Word-Of-the-Week #659: Stamina

March 23, 2017 by · Comments Off on Word-Of-the-Week #659: Stamina 

Stamina enduring energy, strength, and resilience.

What creative ideas were spurred last week? Are you willing to take the risk and experiment with your creative ideas no matter what? Do you feel compelled to wait until you have a perfect finished product to put your ideas out into the world?

2nd half – from Tap your well of creativity by Alene Dawson from The La Times. “For really creative people … your biggest enemy is procrastination,” says Tom Kelley, who with his brother, David Kelley, wrote the book “Creative Confidence: Unleashing the Creative Potential Within Us All.” He’s also a partner at the lauded design and innovation firm IDEO (it designed the original mouse for Apple) and speaks on creativity across the globe. The good news? You can fight back that tendency, with practice. “Nurture your own creativity. It’s the combination of the natural creative ability and also the courage to act and stamina to keep going on things.”
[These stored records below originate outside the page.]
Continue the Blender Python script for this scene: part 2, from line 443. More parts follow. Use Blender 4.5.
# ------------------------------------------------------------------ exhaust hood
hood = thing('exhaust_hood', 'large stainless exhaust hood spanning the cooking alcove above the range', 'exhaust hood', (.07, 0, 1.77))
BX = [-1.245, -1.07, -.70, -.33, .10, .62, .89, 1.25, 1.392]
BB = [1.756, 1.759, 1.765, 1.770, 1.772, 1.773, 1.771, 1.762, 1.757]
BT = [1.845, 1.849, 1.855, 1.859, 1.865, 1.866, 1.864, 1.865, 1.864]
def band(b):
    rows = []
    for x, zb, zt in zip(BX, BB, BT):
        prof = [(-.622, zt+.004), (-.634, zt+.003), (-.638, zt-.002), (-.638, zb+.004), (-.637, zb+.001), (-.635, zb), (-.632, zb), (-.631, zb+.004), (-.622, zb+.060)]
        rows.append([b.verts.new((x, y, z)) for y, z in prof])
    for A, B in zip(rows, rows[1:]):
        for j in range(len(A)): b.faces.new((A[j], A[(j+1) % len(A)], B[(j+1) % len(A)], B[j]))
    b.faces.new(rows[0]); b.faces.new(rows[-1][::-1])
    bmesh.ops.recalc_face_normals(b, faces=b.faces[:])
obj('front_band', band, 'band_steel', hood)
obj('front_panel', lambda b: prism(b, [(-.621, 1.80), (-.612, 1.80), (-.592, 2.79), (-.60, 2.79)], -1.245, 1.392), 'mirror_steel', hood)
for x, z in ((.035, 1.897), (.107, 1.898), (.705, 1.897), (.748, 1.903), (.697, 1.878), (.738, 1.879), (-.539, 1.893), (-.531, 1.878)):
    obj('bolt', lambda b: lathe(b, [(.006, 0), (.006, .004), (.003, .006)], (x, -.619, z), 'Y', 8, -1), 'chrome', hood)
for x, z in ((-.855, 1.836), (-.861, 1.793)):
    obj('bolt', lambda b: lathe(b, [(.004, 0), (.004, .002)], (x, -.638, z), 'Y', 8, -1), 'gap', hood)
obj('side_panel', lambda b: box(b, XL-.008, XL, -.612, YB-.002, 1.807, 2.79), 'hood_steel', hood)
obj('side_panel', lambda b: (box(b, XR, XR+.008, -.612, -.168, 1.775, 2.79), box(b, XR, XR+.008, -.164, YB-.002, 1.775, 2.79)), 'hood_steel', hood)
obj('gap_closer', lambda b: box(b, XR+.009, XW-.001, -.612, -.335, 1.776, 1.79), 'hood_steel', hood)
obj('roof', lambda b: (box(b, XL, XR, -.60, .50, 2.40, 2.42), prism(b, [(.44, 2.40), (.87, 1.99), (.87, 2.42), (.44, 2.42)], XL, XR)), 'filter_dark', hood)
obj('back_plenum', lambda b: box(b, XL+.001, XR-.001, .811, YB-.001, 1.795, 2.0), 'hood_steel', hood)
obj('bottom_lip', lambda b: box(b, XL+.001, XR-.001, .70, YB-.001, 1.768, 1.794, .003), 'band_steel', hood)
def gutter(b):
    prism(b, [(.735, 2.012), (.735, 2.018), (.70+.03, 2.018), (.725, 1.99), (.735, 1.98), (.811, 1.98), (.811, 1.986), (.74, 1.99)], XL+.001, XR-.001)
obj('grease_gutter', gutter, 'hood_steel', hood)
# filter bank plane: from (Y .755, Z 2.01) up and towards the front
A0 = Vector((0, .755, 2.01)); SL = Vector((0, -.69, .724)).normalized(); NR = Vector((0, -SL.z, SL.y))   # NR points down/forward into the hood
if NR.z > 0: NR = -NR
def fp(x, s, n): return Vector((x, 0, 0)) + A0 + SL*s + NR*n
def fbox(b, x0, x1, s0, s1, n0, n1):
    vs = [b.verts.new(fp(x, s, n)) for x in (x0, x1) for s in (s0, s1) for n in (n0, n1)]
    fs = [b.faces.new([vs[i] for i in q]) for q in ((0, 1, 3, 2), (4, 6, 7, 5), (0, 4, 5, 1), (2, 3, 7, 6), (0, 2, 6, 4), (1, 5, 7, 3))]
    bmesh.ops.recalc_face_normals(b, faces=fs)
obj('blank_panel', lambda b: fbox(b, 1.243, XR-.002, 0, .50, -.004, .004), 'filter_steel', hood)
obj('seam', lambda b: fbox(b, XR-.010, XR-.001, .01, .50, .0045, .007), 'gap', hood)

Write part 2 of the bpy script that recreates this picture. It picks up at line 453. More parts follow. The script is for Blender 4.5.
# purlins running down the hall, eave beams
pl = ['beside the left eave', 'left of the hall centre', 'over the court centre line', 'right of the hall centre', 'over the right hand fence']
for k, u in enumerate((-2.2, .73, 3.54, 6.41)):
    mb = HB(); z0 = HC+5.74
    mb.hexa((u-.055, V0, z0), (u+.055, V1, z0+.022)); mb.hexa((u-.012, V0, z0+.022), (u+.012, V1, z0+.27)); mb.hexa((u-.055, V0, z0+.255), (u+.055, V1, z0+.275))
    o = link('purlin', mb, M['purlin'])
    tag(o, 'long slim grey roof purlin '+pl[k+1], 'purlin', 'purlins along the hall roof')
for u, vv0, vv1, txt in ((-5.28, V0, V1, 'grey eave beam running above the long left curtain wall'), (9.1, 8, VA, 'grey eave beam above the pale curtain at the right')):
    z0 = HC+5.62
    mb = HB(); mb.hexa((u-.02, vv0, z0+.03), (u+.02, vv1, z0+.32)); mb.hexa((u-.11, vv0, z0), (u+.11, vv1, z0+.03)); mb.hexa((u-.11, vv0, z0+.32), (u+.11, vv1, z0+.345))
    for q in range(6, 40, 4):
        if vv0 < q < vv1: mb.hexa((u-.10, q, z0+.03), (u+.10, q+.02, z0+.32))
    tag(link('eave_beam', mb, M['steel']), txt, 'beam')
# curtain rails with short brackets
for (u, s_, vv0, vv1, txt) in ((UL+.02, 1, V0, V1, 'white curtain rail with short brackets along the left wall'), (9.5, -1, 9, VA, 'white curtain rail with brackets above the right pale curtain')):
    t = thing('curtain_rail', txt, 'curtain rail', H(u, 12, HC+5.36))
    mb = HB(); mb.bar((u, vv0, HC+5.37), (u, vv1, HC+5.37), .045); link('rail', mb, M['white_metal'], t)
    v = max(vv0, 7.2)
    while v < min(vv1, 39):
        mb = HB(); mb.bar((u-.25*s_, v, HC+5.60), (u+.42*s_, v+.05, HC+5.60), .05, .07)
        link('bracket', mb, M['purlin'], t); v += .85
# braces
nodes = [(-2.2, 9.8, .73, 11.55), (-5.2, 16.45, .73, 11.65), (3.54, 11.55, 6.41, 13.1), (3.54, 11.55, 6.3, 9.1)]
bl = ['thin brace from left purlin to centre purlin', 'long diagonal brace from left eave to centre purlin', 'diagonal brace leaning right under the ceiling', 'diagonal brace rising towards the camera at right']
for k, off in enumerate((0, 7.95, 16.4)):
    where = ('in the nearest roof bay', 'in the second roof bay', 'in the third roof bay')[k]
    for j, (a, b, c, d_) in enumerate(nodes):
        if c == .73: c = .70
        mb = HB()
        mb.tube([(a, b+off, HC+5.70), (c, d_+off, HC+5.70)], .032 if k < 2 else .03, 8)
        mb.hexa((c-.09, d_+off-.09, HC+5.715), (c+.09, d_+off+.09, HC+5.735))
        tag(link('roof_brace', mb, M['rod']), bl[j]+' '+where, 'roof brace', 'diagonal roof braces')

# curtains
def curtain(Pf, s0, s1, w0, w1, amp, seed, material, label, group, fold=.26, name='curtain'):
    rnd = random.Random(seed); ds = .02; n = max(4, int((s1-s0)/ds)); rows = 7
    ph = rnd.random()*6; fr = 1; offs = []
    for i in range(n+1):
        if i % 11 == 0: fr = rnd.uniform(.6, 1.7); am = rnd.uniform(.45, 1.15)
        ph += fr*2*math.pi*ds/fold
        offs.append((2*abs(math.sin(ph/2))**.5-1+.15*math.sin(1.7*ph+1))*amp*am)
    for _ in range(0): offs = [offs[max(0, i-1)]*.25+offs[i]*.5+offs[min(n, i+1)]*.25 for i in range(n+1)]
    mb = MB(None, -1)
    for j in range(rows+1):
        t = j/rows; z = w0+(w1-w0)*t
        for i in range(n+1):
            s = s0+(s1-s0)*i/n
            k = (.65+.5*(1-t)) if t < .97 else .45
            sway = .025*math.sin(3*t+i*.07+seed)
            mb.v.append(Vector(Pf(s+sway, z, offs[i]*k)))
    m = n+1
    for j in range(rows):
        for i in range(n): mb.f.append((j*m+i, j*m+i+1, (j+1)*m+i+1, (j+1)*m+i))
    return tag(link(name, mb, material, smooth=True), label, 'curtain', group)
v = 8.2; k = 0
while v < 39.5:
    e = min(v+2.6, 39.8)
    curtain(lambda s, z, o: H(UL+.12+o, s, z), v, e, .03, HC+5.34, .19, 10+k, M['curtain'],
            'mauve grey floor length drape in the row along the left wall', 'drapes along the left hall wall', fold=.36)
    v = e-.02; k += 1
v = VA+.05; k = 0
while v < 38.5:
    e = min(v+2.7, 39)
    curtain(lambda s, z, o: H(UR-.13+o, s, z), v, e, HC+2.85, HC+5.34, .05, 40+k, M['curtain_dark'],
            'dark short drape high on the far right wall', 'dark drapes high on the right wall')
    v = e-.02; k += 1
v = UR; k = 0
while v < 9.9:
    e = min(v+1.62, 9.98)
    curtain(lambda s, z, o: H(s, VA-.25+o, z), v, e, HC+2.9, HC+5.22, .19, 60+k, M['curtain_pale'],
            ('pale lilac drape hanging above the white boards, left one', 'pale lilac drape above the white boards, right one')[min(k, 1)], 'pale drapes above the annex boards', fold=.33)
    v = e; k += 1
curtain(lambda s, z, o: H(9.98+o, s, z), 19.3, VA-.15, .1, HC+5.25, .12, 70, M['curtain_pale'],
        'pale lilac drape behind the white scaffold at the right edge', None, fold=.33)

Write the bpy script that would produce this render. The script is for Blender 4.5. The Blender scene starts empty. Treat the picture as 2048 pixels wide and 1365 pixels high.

  1. Relax constraints. –“I was working with a spirits company recently,” Kelley said, “and I said, ‘Try to imagine you’re a brand new 22-year-old employee in your company. It’s 10 years from now, which means you can relax technology constraints, and now imagine the most innovative bar in Los Angeles in the summer of, let’s say 2026.’ Wow, with the distance of time and age they came up with amazing ideas. It’s about getting mental distance from the problem, relaxing constraint — it’s not about you anymore, it’s not about the present. When you get people out of their heads, out of their normal thought patterns, it unlocks more creativity.”
  1. Embrace diverse perspective. –“I wrote a whole book about this, ‘The Ten Faces of Innovation,’ ” Kelley says. “One secret ingredient for innovation in a group setting is actually respecting the other disciplines and teaming up with them well. Not thinking, ‘My discipline is the most important thing.’ … If I say, ‘Look, I’m really good at what I do, but what I do has a greater chance of succeeding if I team up with you,’ then the real collaboration starts happening. There’s a lot of good in that.”
  1. Improve your tolerance for failure. –“The truth is that we’ve all got ideas,” says Scott Belsky, author of “Making Ideas Happen: Overcoming the Obstacles Between Vision and Reality.” “We seldom feel welcome to take risk and experiment with the ideas we come up with. You must put something on the line and be willing to stomach incremental setbacks to push your ideas forward.”
  1. Minimize “reactionary workflow.” –“In the era of email, Facebook, Twitter and a dozen other sources of flowing information — coupled with the devices we carry around with us — we are liable to spend all day, every day reacting to what comes into us rather than being proactive in what matters most to us,” says Belsky. “I call this the era of ‘reactionary workflow’ because we can easily react 100% of the time and never make a dent in our long-term goals. … It’s critical that we force ourselves to unplug more often and focus on the long term, the list of two, three things we’re trying to do for our business and in our lives over time.”
  1. Stop ‘selfie stalking.’ – “We spend too much time obsessing over what the world is saying about us. Whether it is checking your site’s traffic, your number of followers on social media or your bank account, these small repetitive actions don’t help you make ideas happen. They just help you feel safe,” Belsky says . “‘Insecurity work’ is stuff we do that (1) has no intended outcome, (2) does not move the ball forward in any way and (3) is quick enough that you can do it multiple times a day without realizing. … Try restricting all insecurity work to a specified 30 minutes every day.”
  1. Get influential. – “Nothing is completely original. All creative work builds on what came before,” says Austin Kleon, author of “Steal Like an Artist.” “So run toward influence instead of away from it: Read tons of books, go to museums, concerts and movies, take long walks, etc. Be always on the lookout for inspiration and carry a notebook with you wherever you go so you never lose an idea.”
  1. Commit to a daily creativity practice, no matter how small. – “Find a special distraction-free place and go there at the same time every day. Set a timer, let your mind go, and do your thing,” says Kleon. “A page a day doesn’t seem like much, but stick with it for a year, and you have 365 pages, enough for a book. Little bits of effort add up over time.”
  1. Show your work. – “Don’t wait until you have a perfect finished product to put your ideas out into the world,” says Kleon. “Start a blog, a newsletter or a social media account and start sharing your influences, works-in-progress and things that you’re learning. When you share things you love, you find a community of people who love those things too.”

This week’s focus is stamina. Are you willing to commit to a daily creativity practice? Have you ever teamed up on a project and found that you had more energy? Is procrastination an issue that is keeping you from realizing your creative potential?